Мы вернулись. Гости пообедали, и собралися в путь. Я пошёл к катеру вперёд, Галя незаметно меня догнала и спросила:
– Данила, вы что-то решили?
– Не понял, Галя.
– Данила, я всё знаю, Марфа всю вашу беду рассказывала. Вы как-нибудь выбирайтесь отсуда, ети идивоты вас не пожалеют, им надо безответных слуго́в. Я у них работаю уже четыре года и ишо им ни в чём не угодила, издею́тся да матерят, всё им не так. Туристов оне просрали гнилыми продуктами да ценами. С инострансами я ишо бы потерпела поработала, оне чи́сты и порядошны, за собой ни гумашки не оставют, ласковы и ще́дры, но их ети идивоты потеряли, а русских хамов я не согласна обслуживать, ни в чем не угодишь, одне матерки, пьянства, блевотины и что ни худьше – ето русски. Поетому мы с Толиком тоже бежим отсуда.

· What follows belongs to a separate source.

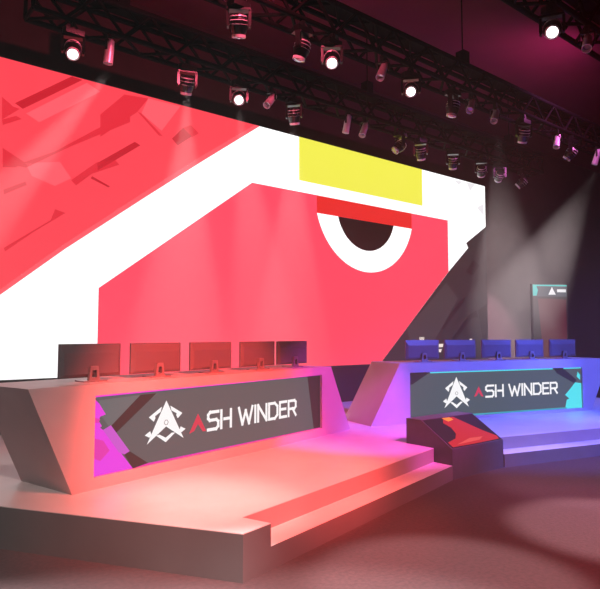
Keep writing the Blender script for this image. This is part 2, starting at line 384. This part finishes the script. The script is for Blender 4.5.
def desk(name, loc, rz, L, tl, tr, depth, H, rect, label, left):
    r = root(name, loc, rz, label, 'desk')
    # front fascia: slanted board with the opening of the LED strip
    outer = [(0, 0), (L, 0), (tr, H), (tl, H)]
    x0, x1, z0, z1 = rect
    inner = [(x0, z0), (x1, z0), (x1, z1), (x0, z1)]
    bm = bmesh.new(); T = .09
    of = [bm.verts.new((p[0], 0, p[1])) for p in outer]; ib = [bm.verts.new((p[0], 0, p[1])) for p in inner]
    ob = [bm.verts.new((p[0], T, p[1])) for p in outer]; ibk = [bm.verts.new((p[0], T, p[1])) for p in inner]
    for i in range(4):
        j = (i+1) % 4
        bm.faces.new((of[i], of[j], ib[j], ib[i])); bm.faces.new((ob[j], ob[i], ibk[i], ibk[j]))
        bm.faces.new((of[j], of[i], ob[i], ob[j])); bm.faces.new((ib[i], ib[j], ibk[j], ibk[i]))
    mk('front_panel', bm, M_DESK, r)
    # slanted end panels and the top
    tk = .10
    for (bx, tx, s) in ((0, tl, 1), (L, tr, -1)):
        bm = bmesh.new(); prism(bm, [(bx, 0), (bx+s*tk, 0), (tx+s*tk, H-.05), (tx+(bx-tx)*.05/H, H-.05)], T, depth, 'y'); mk('end_panel', bm, M_DESK, r)
    bm = bmesh.new(); e = .05/H
    prism(bm, [(tl+(0-tl)*e, H-.05), (tr+(L-tr)*e, H-.05), (tr, H), (tl, H)], T, depth, 'y'); mk('worktop', bm, M_DESK, r)
    # LED strip
    yb = .035
    bm = bmesh.new()
    mats = [glow('panel_charcoal', (76, 90, 92), .95), glow('panel_grey', (92, 106, 108), .95), glow('panel_dark', (40, 40, 43), .8),
            glow('panel_magenta', (228, 60, 222), 1.0), glow('panel_hot_pink', (222, 52, 170), 1.0), glow('panel_violet', (205, 90, 210), .9),
            glow('panel_cyan', (80, 226, 238), 1.0), glow('panel_teal', (70, 170, 190), .9)]
    prism(bm, [(x0+.002, z0+.002), (x1-.002, z0+.002), (x1-.002, z1-.002), (x0+.002, z1-.002)], yb, T-.005, 'y', 0)
    a = lambda pts, l, mi: flat(bm, [(min(max(p[0], x0+.003), x1-.003), min(max(p[1]-SZ, z0+.003), z1-.003)) for p in pts], yb-.0012*l, mi, .001)
    if left:
        a([(.277, 1.136), (.579, 1.145), (.964, 1.148), (.923, 1.124), (.659, .988), (.414, .853), (.292, 1.006)], 1, 1)
        a([(.75, 1.15), (.95, 1.15), (.45, .80), (.38, .86)], 2, 2)
        a([(.217, 1.161), (.278, 1.106), (.351, 1.0), (.292, .986), (.275, .949), (.313, .895), (.284, .885), (.217, .975)], 3, 3)
        a([(.217, .975), (.247, .971), (.295, .883), (.331, .853), (.672, .437), (.217, .437)], 3, 3)
        a([(.217, .80), (.33, .76), (.40, .66), (.30, .58), (.217, .62)], 4, 4)
        a([(.324, .86), (.408, .893), (.629, .619), (.567, .598), (.504, .628)], 5, 5)
        a([(.567, .598), (.629, .619), (.855, .469), (.671, .444)], 4, 2)
        a([(.217, .985), (.29, .965), (.275, .93), (.217, .94)], 5, 4)
        a([(.217, 1.19), (x1, 1.19), (x1, 1.178), (.217, 1.168)], 5, 3)
        a([(.855, .469), (x1, .455), (x1, .44), (.671, .44)], 5, 4)
        a([(3.55, 1.19), (x1, 1.19), (x1, .44), (3.70, .44)], 4, 2)
        emblem(r, 1.075, .655-SZ, .48, .41, yb-.004)
        first_letter(r, 1.525, .685-SZ, .25, .20, yb-.004)
        lettering(r, 1.68, 3.285, .69-SZ, .19, yb-.004)
    else:
        a([(3.901, 1.16), (4.151, 1.131), (4.484, .908), (4.417, .849), (3.98, 1.044)], 1, 2)
        a([(.73, 1.16), (1.15, 1.16), (.80, .95), (.73, .95)], 1, 2)
        a([(4.439, .863), (4.60, .844), (4.60, .38), (4.164, .38), (4.212, .553), (4.277, .574), (4.174, .645), (4.305, .746)], 3, 6)
        a([(4.513, 1.061), (4.575, .997), (4.57, .905), (4.486, .969)], 3, 6)
        a([(4.25, .55), (4.45, .62), (4.60, .50), (4.60, .42), (4.35, .42)], 4, 6)
        a([(1.15, 1.16), (3.88, 1.16), (3.88, 1.118), (1.15, 1.118)], 4, 6)
        a([(4.15, 1.16), (4.60, 1.16), (4.60, 1.118), (4.15, 1.118)], 4, 6)
        a([(1.9, .42), (4.2, .42), (4.2, .38), (1.9, .38)], 4, 7)
        emblem(r, 1.675, .545-SZ, .50, .50, yb-.004)
        first_letter(r, 2.15, .70-SZ, .20, .17, yb-.004)
        lettering(r, 2.31, 3.97, .69-SZ, .185, yb-.004)
    mk('led_strip', bm, mats, r)
    return r
LD = desk('player_desk', (1.829, 5.429, SZ), math.radians(14.2), 4.586, -.432, 4.084, .85, .95, (.215, 3.856, .105, .845),
          'left long slanted desk lit red, LED strip with magenta corner and white lettering', True)
RD = desk('player_desk', (6.715, 6.549, SZ), math.radians(-14.15), 4.817, .544, 5.33, .85, .95, (.732, 4.60, .05, .80),
          'right long slanted desk lit blue, LED strip with cyan corner and white lettering', False)

# ------------------------------------------------------------------ monitors, backs to the audience
def monitor():
    r = root('computer_monitor')
    W, Z0, Z1 = .68, .045, .365
    bm = bmesh.new()
    # shell: flat rim, raised centre
    f = [(-W/2, Z0), (W/2, Z0), (W/2, Z1), (-W/2, Z1)]
    k = [(-W/2+.04, Z0+.03), (W/2-.04, Z0+.03), (W/2-.04, Z1-.09), (-W/2+.04, Z1-.09)]
    v0 = [bm.verts.new((p[0], 0, p[1])) for p in f]; v1 = [bm.verts.new((p[0], -.022, p[1])) for p in f]; v2 = [bm.verts.new((p[0], -.045, p[1])) for p in k]
    bm.faces.new(v0)
    for i in range(4):
        j = (i+1) % 4
        bm.faces.new((v0[i], v0[j], v1[j], v1[i])); bm.faces.new((v1[i], v1[j], v2[j], v2[i]))
    bm.faces.new(v2[::-1])
    mk('back_shell', bm, M_SHELL, r)
    bm = bmesh.new(); box(bm, -W/2+.008, W/2-.008, .0005, .006, Z0+.008, Z1-.008); mk('screen', bm, M_OFF, r)
    # neck: an upright loop with a hole for the cables
    bm = bmesh.new()
    o = [(-.06, .012), (.06, .012), (.042, .15), (-.042, .15)]; q = [(-.028, .04), (.028, .04), (.024, .11), (-.024, .11)]
    a = [bm.verts.new((p[0], -.085, p[1])) for p in o]; c = [bm.verts.new((p[0], -.085, p[1])) for p in q]
    a2 = [bm.verts.new((p[0], -.050, p[1])) for p in o]; c2 = [bm.verts.new((p[0], -.050, p[1])) for p in q]
    for i in range(4):
        j = (i+1) % 4
        bm.faces.new((a[i], a[j], c[j], c[i])); bm.faces.new((a2[j], a2[i], c2[i], c2[j]))
        bm.faces.new((a[j], a[i], a2[i], a2[j])); bm.faces.new((c[i], c[j], c2[j], c2[i]))
    mk('stand_neck', bm, M_STAND, r)
    bm = bmesh.new(); prism(bm, [(-.13, -.11), (.13, -.11), (.10, .09), (-.10, .09)], 0, .012); mk('stand_base', bm, M_STAND, r)
    return r
def copy_tree(o):
    c = o.copy(); COL.objects.link(c)
    for ch in list(o.children):
        k = ch.copy(); COL.objects.link(k); k.parent = c
        for g in list(ch.children):
            q = g.copy(); COL.objects.link(q); q.parent = k
    return c
proto = monitor(); used = False
ORD = ['first', 'second', 'third', 'fourth', 'fifth']
for (dk, ang, xs, side, tint) in ((LD, 14.2, (.39, 1.20, 2.03, 2.88, 3.62), 'left', 'reddish'), (RD, -14.15, (1.23, 2.03, 2.85, 3.65, 4.49), 'right', 'bluish')):
    for i, x in enumerate(xs):
        m = proto if not used else copy_tree(proto); used = True
        d = .36; a = math.radians(ang)
        ox, oy, oz = dk.location
        m.location = (ox+x*math.cos(a)-d*math.sin(a), oy+x*math.sin(a)+d*math.cos(a), oz+.95)
        m.rotation_euler = (0, 0, a)
        end = ['nearest its left end', 'second from its left end', 'in the middle of its row', 'second from its right end', 'nearest its right end'][i]
        tag(m, '%s monitor seen from behind on the %s desk, %s' % ('dark' if side == 'left' and i == 4 else tint, side, end), 'monitor', 'monitors on the %s desk' % side)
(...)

– Да, Галя, мы тоже что-то будем придумывать.
– Да, Данила, жалко нам вас, к порядошным бы вас людя́м, совсем было бы иноя.
– Да, Галя, ето правда. Спасибо вам за всё, и на добрым совете тоже.
И мы отправились на Джойку, ето причал перед ГЭСом. Через пять часов прибыли на Джойку, а там прямо на Абакан. Я заехал к Феде. Ого, Федя пьяный, и, видать, не первый день. Он всеми силами старался меня напоить, но нет, у меня на уме семья, я себя знаю: только выпей, и там пошло-поехало.
Я позвонил Корпачёву Александру Викторовичу, рассказал ему ситуацию семьи, он мне ответил:
– Да, ето доложно было случиться, раньше или позже. Через три дня я буду в Абакане, и всё ето обсудим.
– Большое тебе спасибо, Александр Викторович, жду как Христова дня.
– Да не беспокойся, всё наладится. – Он трубку закрыл. Да, ето чиновник – по чёткому гово́ру.
Так три дня сидеть, на пьяного Федю глядеть – нету смысла. Марфа посылала съездить в Курагино, в деревню Южная, к Кудрявсовым – Петро и Полина, Полина будет тётка Ульяне – Софонина невеста.